### Records for the task
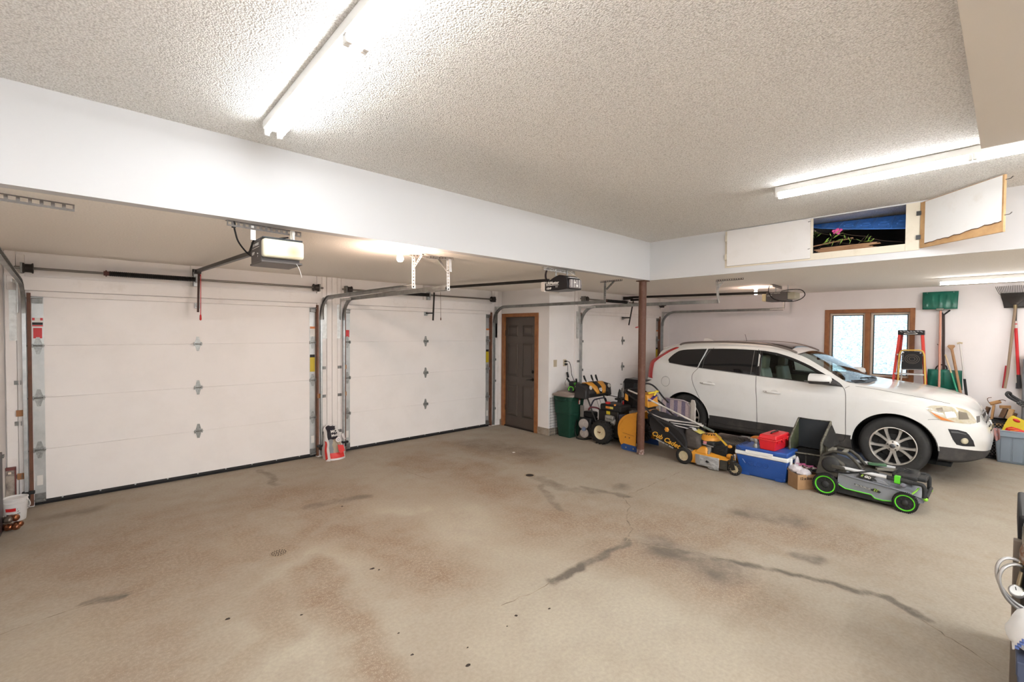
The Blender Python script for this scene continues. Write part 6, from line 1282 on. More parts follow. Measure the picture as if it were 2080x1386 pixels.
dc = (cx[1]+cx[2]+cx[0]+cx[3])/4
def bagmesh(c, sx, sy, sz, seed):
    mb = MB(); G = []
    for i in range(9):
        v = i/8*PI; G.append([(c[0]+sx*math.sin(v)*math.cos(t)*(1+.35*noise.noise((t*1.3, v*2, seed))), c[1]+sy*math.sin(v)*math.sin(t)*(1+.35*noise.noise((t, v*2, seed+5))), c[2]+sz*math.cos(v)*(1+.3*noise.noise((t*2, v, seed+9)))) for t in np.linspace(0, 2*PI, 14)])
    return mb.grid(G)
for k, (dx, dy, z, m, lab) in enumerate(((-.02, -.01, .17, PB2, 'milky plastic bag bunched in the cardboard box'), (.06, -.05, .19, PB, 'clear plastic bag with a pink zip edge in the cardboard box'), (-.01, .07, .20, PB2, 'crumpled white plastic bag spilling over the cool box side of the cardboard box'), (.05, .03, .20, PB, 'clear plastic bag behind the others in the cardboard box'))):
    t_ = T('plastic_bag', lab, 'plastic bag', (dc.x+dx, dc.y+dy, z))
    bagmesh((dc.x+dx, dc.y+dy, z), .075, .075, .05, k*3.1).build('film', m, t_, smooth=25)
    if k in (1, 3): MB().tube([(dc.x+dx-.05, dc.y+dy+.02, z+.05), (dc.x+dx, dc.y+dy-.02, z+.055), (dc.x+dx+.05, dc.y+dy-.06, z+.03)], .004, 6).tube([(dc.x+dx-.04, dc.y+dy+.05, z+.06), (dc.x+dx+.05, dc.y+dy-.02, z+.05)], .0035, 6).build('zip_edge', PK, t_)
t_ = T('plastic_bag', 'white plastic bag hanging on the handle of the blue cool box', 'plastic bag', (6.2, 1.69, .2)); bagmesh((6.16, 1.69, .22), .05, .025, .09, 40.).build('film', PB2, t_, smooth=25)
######
### Records for the task
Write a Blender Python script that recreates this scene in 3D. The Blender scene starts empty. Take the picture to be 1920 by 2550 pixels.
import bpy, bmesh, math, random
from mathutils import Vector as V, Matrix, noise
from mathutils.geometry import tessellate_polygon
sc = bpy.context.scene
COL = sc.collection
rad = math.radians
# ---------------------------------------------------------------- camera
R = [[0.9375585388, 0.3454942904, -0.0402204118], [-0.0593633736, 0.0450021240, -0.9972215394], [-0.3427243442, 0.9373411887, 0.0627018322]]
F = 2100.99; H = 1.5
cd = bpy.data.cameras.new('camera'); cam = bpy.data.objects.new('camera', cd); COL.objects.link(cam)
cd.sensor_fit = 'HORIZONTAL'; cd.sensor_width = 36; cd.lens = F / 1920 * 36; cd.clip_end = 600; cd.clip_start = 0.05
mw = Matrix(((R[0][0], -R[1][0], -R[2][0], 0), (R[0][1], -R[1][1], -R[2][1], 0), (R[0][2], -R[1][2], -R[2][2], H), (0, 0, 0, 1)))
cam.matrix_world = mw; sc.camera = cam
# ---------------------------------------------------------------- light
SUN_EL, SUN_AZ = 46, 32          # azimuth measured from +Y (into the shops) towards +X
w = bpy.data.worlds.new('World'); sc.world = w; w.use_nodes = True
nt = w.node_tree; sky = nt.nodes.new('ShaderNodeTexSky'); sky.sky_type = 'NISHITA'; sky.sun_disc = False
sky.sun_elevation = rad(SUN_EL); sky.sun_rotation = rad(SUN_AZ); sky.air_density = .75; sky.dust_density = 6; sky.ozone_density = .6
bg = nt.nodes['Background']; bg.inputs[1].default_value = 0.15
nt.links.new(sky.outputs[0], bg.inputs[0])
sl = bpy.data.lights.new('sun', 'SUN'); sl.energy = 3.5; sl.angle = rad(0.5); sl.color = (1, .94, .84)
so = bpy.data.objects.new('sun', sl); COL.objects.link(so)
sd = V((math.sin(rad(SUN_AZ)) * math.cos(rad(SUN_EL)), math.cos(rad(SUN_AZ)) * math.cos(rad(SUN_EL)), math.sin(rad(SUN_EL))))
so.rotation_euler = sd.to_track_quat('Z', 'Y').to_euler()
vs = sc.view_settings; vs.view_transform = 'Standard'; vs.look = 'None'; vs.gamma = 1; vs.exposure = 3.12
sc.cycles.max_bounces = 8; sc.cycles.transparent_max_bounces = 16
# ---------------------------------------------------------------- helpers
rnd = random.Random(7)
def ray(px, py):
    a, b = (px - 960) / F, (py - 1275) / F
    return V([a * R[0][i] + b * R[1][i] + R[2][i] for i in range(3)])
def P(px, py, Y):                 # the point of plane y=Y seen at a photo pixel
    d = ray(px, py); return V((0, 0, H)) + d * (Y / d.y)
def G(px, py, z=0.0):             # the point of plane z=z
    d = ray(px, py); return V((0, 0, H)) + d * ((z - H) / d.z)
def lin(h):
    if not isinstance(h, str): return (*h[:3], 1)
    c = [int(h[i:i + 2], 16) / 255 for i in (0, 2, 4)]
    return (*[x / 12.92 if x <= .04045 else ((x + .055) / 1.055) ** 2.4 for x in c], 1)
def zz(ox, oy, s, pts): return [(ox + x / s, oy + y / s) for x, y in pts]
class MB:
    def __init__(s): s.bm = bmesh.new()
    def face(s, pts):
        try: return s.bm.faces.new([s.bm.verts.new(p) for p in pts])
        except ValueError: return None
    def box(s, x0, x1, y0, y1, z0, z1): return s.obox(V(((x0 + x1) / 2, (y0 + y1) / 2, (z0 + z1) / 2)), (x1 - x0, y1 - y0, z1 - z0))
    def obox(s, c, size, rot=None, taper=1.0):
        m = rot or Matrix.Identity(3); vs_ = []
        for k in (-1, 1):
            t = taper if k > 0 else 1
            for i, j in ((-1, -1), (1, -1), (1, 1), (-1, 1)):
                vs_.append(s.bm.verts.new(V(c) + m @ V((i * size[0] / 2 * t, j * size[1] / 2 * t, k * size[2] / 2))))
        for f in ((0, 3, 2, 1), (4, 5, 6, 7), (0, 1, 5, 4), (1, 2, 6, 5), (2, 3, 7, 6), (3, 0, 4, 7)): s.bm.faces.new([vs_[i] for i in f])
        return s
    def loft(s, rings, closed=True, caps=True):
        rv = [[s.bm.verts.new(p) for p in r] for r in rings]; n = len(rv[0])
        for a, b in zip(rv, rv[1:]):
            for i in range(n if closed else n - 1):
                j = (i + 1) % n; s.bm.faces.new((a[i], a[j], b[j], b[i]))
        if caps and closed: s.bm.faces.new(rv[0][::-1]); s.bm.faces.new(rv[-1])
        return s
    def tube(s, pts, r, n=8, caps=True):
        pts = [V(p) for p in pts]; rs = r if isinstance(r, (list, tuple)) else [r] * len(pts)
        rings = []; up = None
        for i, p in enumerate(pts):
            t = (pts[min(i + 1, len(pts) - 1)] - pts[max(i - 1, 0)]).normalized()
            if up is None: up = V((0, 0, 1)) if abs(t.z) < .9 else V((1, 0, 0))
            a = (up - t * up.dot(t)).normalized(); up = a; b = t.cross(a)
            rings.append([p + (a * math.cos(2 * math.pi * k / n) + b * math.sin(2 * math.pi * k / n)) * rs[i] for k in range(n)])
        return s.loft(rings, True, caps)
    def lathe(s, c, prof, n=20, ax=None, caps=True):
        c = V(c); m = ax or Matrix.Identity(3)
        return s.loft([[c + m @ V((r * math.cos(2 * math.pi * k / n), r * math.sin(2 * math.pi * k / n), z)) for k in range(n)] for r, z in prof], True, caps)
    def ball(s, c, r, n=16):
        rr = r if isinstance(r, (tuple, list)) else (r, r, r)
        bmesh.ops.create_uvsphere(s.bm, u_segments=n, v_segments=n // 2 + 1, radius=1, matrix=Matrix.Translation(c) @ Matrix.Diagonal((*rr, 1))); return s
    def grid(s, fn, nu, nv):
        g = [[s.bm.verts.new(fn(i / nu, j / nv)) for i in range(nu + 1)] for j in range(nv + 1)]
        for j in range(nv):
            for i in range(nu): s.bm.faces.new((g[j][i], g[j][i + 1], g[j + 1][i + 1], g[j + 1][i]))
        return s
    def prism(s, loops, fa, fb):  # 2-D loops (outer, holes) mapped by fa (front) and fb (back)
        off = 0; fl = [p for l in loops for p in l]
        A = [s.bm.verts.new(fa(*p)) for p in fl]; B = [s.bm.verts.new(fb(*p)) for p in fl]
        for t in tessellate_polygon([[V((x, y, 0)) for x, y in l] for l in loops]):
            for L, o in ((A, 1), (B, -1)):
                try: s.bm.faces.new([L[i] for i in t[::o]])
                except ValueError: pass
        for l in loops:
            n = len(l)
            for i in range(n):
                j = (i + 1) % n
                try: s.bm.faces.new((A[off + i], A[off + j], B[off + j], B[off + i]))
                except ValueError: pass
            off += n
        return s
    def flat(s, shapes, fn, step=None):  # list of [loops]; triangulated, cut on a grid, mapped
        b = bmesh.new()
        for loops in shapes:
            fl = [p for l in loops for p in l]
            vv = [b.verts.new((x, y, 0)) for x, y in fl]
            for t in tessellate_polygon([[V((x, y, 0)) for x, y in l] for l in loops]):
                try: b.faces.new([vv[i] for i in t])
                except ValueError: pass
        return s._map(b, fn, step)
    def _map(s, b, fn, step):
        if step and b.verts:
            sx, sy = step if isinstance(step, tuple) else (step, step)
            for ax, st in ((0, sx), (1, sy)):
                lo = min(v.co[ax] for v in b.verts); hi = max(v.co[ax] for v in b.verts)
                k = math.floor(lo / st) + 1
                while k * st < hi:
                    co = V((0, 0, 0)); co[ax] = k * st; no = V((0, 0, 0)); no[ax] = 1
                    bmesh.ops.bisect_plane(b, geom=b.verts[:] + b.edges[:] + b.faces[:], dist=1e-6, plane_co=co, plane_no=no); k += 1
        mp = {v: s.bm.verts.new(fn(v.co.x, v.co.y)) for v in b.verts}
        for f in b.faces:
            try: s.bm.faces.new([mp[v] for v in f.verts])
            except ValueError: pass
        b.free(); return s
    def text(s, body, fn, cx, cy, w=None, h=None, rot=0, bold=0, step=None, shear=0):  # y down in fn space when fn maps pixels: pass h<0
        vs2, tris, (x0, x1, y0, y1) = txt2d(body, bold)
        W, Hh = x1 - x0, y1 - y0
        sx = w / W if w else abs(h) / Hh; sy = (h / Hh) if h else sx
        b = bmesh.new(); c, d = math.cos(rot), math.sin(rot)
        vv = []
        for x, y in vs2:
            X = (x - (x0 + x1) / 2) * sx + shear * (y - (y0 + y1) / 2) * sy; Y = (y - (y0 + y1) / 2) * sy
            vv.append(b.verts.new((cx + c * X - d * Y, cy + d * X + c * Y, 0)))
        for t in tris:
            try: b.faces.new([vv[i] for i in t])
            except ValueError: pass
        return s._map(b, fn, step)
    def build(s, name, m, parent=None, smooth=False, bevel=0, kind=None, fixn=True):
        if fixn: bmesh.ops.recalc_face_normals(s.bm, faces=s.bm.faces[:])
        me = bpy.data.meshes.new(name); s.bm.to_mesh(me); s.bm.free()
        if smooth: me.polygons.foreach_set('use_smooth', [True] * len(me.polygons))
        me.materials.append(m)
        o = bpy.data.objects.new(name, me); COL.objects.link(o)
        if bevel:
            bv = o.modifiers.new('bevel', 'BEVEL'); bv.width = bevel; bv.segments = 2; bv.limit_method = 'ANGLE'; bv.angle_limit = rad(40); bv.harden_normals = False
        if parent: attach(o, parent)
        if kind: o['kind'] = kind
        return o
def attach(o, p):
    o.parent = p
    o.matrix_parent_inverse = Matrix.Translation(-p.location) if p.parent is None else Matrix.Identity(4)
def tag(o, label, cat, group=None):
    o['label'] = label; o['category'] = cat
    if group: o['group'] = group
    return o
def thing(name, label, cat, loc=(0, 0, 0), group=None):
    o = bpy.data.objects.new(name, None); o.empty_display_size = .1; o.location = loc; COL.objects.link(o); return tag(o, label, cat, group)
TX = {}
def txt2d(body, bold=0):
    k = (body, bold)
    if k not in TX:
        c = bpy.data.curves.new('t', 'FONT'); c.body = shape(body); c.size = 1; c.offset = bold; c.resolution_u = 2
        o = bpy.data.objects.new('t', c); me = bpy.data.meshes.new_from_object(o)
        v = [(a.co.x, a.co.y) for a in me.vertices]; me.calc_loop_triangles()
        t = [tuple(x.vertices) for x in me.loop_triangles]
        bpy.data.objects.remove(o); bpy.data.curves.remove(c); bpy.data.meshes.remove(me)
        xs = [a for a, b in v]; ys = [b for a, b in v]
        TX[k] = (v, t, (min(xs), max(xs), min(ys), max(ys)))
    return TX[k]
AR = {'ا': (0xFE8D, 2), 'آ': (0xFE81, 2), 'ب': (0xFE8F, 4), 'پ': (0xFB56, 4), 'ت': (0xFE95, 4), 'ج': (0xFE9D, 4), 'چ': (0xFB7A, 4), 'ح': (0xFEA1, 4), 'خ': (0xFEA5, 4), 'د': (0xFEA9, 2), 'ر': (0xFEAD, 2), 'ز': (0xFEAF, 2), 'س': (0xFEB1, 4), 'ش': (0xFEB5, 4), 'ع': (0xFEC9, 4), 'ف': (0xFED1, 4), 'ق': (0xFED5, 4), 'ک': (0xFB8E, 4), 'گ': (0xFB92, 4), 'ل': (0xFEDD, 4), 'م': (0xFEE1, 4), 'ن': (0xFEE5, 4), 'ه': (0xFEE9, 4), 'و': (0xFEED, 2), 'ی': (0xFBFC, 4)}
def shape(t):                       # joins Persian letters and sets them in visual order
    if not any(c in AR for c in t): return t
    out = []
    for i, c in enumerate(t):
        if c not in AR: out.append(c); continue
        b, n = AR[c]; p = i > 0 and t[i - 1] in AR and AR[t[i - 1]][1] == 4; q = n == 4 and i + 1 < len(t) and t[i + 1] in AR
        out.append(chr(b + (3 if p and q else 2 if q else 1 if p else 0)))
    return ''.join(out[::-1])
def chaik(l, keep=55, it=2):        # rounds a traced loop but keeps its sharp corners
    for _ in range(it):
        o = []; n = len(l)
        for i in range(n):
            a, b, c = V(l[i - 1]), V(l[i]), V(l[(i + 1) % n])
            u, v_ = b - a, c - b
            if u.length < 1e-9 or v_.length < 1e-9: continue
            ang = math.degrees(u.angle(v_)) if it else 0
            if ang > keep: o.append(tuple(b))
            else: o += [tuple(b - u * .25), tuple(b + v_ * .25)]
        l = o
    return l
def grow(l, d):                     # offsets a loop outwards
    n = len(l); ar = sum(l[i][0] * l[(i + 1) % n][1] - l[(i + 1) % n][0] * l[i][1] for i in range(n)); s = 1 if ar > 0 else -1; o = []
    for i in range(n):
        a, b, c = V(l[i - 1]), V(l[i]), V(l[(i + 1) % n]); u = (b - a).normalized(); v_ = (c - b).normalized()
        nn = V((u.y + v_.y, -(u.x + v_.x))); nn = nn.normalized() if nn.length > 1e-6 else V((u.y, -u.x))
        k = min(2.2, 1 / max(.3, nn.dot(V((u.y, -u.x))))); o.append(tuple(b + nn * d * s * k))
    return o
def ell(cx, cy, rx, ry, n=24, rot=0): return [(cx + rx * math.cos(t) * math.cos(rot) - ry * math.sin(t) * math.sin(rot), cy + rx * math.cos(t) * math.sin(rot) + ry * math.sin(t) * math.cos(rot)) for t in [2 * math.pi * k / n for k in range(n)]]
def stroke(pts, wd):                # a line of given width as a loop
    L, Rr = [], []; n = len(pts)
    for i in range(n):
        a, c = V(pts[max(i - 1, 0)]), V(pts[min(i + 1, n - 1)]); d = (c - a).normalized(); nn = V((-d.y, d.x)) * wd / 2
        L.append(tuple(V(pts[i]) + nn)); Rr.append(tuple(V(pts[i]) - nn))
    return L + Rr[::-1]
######
### Records for the task
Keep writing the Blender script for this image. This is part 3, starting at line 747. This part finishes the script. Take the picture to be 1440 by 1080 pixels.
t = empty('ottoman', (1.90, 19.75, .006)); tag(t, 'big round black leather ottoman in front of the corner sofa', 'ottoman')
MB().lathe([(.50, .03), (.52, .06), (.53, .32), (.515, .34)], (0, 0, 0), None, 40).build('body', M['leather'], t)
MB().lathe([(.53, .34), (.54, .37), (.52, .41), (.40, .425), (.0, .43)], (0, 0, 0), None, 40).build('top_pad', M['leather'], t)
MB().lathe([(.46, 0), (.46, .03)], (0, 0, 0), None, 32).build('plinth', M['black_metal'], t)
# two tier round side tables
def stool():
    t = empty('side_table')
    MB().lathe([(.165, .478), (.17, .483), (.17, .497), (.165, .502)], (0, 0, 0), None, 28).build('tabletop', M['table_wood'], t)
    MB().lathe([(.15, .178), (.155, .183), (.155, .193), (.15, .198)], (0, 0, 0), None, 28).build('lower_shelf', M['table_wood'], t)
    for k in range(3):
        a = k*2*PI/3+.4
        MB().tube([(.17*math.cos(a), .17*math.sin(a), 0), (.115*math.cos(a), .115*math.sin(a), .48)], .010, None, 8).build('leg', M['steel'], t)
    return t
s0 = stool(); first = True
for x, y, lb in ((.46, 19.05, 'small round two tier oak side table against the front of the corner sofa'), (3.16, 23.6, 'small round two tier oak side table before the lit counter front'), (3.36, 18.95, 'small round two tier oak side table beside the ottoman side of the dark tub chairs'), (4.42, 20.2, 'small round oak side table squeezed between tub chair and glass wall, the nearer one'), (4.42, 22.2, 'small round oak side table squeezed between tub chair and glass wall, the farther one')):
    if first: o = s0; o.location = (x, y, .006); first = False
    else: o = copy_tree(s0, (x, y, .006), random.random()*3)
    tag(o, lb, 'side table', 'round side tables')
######
- _Task goal_:
Write out every line of the preceding listing that contains "Take".

- _Answer to the problem_:
Write a Blender Python script that recreates this scene in 3D. The Blender scene starts empty. Take the picture to be 1920 by 2550 pixels.
Keep writing the Blender script for this image. This is part 3, starting at line 747. This part finishes the script. Take the picture to be 1440 by 1080 pixels.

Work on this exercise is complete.